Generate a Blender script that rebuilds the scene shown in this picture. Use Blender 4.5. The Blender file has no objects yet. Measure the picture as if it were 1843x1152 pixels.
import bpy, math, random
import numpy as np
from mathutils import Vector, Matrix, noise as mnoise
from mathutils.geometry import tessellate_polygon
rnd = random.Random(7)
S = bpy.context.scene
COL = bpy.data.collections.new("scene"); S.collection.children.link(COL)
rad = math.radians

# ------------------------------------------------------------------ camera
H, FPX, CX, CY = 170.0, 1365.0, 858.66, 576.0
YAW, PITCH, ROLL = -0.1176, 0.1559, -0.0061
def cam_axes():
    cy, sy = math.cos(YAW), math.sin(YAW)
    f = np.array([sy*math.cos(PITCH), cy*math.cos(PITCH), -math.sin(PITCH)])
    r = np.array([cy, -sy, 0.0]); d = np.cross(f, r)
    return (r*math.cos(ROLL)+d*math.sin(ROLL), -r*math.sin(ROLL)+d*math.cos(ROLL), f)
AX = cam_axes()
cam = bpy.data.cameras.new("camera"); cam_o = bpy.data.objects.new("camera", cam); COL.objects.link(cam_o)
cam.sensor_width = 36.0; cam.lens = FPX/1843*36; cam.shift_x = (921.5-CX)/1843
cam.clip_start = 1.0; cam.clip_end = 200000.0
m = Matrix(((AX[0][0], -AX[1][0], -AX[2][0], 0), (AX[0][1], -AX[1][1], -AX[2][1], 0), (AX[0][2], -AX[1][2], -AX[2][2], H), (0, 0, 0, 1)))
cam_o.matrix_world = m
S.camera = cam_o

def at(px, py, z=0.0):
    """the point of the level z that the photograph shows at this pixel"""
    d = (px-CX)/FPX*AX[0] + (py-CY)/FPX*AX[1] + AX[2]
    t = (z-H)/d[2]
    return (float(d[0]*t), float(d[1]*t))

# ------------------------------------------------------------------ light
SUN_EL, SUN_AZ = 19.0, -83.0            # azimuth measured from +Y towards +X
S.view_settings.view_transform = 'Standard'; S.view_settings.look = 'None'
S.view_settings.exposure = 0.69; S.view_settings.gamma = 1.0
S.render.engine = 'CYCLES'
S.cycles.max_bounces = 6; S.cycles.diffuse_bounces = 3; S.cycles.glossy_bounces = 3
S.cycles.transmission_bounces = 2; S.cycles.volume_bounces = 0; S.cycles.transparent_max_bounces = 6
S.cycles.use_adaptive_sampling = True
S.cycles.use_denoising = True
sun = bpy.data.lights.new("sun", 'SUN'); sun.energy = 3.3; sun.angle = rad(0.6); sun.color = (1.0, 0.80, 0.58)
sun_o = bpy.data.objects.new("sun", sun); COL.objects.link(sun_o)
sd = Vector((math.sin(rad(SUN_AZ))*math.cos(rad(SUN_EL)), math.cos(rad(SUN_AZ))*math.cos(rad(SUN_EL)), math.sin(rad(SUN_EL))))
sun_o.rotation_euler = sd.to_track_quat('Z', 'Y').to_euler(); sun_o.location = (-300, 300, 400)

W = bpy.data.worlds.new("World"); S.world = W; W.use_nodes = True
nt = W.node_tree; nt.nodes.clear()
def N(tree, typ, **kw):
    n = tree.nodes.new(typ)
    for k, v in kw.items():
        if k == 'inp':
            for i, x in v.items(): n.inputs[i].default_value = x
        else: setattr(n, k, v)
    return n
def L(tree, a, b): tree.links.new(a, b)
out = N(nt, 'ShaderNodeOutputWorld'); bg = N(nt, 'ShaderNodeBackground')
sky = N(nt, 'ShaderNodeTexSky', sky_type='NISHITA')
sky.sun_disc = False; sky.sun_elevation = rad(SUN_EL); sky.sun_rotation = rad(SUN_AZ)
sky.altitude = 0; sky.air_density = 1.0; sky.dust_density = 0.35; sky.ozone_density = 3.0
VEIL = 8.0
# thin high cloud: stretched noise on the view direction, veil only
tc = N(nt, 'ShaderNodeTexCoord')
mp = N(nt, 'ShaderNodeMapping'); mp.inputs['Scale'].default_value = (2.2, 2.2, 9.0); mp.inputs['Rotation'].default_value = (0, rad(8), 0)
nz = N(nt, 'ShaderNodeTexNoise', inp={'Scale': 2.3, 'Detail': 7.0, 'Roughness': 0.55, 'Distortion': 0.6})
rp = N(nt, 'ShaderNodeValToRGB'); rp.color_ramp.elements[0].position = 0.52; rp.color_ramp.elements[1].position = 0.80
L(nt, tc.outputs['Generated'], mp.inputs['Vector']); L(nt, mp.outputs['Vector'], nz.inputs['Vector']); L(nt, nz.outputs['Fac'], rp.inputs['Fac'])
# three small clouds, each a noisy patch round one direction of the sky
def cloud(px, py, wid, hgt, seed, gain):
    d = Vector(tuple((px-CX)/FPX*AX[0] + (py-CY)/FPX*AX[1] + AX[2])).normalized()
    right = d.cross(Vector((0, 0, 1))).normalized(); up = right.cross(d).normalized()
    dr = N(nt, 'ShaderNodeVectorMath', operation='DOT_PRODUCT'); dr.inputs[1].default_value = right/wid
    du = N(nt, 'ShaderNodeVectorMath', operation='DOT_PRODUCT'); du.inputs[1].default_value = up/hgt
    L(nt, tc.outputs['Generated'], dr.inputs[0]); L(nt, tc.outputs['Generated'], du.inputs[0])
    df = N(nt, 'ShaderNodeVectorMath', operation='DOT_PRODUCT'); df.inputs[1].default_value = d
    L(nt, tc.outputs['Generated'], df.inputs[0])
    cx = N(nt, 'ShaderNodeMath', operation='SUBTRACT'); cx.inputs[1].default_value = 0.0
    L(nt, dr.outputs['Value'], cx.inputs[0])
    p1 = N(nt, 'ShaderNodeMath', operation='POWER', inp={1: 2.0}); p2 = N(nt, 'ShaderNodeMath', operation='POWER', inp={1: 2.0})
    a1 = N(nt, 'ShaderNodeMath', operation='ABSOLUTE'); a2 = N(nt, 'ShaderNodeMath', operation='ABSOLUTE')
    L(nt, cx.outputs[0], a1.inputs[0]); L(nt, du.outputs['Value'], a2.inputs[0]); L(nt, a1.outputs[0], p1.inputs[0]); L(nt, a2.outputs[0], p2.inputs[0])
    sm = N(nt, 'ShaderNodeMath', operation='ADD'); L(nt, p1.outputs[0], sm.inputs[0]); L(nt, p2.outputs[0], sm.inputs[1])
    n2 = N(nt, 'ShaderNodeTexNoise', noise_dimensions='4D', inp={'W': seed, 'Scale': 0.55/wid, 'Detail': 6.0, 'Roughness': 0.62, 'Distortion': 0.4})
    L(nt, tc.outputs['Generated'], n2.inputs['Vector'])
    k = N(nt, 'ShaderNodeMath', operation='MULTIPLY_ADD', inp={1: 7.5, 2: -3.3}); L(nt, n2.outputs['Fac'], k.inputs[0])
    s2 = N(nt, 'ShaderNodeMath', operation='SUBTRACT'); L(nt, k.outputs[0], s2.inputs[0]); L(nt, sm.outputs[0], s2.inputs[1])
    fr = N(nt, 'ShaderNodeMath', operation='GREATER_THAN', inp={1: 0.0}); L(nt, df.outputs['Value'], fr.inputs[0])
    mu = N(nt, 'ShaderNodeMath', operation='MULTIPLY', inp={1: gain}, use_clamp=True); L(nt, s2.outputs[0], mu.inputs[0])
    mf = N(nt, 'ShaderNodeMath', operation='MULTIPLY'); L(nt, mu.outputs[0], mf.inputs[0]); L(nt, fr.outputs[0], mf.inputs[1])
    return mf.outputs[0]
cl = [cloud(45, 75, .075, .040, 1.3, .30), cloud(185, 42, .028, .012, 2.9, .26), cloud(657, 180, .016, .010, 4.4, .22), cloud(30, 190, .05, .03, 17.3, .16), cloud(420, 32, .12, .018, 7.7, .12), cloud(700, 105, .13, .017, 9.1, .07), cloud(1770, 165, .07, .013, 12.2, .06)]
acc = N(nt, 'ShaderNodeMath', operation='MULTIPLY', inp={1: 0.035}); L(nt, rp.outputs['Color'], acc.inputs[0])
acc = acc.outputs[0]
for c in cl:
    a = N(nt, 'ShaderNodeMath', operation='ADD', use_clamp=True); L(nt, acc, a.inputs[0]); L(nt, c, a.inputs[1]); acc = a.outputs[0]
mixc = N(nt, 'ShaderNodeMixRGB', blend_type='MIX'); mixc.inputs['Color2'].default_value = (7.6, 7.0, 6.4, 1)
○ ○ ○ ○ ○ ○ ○
Written problem –
Return exactly the opening lines of the listing above, ending with the line that has "rad = math.radians".

Task result –
Generate a Blender script that rebuilds the scene shown in this picture. Use Blender 4.5. The Blender file has no objects yet. Measure the picture as if it were 1843x1152 pixels.
import bpy, math, random
import numpy as np
from mathutils import Vector, Matrix, noise as mnoise
from mathutils.geometry import tessellate_polygon
rnd = random.Random(7)
S = bpy.context.scene
COL = bpy.data.collections.new("scene"); S.collection.children.link(COL)
rad = math.radians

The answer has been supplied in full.